Foreclosure Sales Versus Lis Pendens Filings
This next graph compares the number of foreclosure sales each month with the number of new foreclosures filed (lis pendens).
The green lines show the total number of lis pendens filed for the past year, while the red columns record the number of foreclosure sales, both are measured against the left vertical axis.
The ratio of foreclosure sales to new filings is shown as a blue line and recorded on the right vertical axis.
This graph provides a lot of good information about the current state of the distressed properties market in Tallahassee. Here's what we can observe:
- The annual number of lis pendens filed is falling
- The annual number of foreclosure sales is falling
- The ratio of sales to filings is falling, which we will explain in detail below
Distressed Home Sellers Have More Options (Again)
If you track the blue line in the graph above, you can see that at the beginning of the housing market recovery in 2008, only 14% of lis pendens resulted in a foreclosure sale. That means roughly 86% of people who were served with a notice of foreclosure were able to do something other than lose the house to foreclosure.

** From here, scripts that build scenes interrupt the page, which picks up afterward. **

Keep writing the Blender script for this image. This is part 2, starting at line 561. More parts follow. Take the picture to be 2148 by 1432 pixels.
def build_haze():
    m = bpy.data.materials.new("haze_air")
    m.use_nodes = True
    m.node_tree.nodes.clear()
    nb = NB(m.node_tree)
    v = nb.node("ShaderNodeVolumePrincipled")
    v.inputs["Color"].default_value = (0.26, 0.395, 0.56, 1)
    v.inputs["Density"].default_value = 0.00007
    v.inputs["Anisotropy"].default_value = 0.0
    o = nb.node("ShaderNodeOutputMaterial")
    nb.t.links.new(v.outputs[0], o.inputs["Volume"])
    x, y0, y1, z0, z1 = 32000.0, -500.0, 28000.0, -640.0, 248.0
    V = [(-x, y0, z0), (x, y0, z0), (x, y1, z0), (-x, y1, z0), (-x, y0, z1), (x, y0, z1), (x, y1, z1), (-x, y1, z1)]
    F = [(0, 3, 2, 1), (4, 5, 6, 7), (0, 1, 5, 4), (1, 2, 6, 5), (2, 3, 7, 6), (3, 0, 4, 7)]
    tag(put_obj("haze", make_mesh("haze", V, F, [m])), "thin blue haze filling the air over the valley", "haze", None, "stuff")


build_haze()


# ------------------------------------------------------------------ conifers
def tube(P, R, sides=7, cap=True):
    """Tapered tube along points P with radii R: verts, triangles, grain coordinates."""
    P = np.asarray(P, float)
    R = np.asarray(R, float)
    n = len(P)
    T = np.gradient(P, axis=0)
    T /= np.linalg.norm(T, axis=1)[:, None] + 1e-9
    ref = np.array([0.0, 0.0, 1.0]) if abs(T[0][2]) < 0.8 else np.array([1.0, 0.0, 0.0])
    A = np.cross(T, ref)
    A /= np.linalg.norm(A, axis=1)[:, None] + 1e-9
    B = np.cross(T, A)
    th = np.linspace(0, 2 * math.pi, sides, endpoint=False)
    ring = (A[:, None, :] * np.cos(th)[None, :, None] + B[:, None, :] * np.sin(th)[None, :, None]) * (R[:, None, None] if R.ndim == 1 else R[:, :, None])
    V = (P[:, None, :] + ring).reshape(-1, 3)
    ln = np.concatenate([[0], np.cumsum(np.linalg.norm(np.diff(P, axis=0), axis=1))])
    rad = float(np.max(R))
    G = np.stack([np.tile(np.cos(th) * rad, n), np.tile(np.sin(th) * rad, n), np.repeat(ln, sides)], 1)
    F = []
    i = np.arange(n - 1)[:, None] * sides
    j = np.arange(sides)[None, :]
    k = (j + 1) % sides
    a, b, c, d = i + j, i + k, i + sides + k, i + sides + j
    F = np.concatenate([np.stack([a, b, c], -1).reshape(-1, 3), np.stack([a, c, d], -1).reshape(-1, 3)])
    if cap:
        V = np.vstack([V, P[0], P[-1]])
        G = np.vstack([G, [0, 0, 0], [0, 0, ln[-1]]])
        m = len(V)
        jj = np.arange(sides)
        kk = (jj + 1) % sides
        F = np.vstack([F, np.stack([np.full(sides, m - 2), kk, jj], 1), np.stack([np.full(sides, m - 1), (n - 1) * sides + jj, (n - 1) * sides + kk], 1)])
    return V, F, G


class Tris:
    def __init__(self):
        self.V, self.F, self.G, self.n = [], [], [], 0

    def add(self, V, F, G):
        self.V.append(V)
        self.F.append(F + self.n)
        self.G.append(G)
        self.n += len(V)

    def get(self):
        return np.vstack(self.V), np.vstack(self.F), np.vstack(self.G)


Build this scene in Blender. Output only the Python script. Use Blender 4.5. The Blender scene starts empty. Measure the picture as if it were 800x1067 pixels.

Historically, people who got behind on their mortgage simply sold their homes and collected the equity. Our market typically appreciated 3.5% per year, so foreclosure sales were rarely needed as a remedy to loan defaults.
But the collapse of the market brought about significant declines in home values, and most people lost more equity than their homes even possessed, thus the number of solutions available to distressed home sellers was reduced to short sales and foreclosures.
Even through 2013, short sales were the solution of choice for most sellers, as it had (and still has) a far softer impact on the homeowner's credit than does a foreclosure.
But the scale of the collapse was so large that banks could not respond fast enough and many homes ended up going to a foreclosure sale.
By late 2014, the number of foreclosure sales exceeded the number of new lis pendens filings, and we did not see that reverse until early this year.
Home values are on the rise again, so struggling homeowners who can hold-on might very well regain an ability to sell the home and completely satisfy all debt on their properties. I suspect 2016 might be the last year of the Mortgage Debt Forgiveness Act and perhaps short sales will go the way of the Dodo.
The Future Of Tallahassee Foreclosures
The distressed properties market in Tallahassee still is a fairly large segment of all home sales with roughly 14% of homes sold being bank owned properties, short sales, pre-foreclosures, etc.
The segment will continue to decline, but we will not see them disappear for several more years (disappear = fewer than 5% of the market).
Many of the loan work-out programs were solutions with a time span of 3 to 7 years. That means somebody who did a work-out on their loan in 2012 might be facing their problem again as late as 2019, so expect to see the falling trends in the graphs above to begin to decline at a much slower rate.
All in all, the distressed property market is receding, and that means arms-length home sellers can expect to see home values return. All the time we've been going through the housing market recovery, several important trends were occurring that lead us to expect rapidly rising values in the years to come:
- The population in Tallahassee is growing, thus we will need additional housing units
- The cost to build new homes has been rising, driven by rising minimum wage and other factors
- The availability of developed lots is thinning and the cost to develop new lots is "through the roof."
Ultimately, when more homes are needed in the coming years, they will be (and currently are) so expensive that they will pull existing home values higher.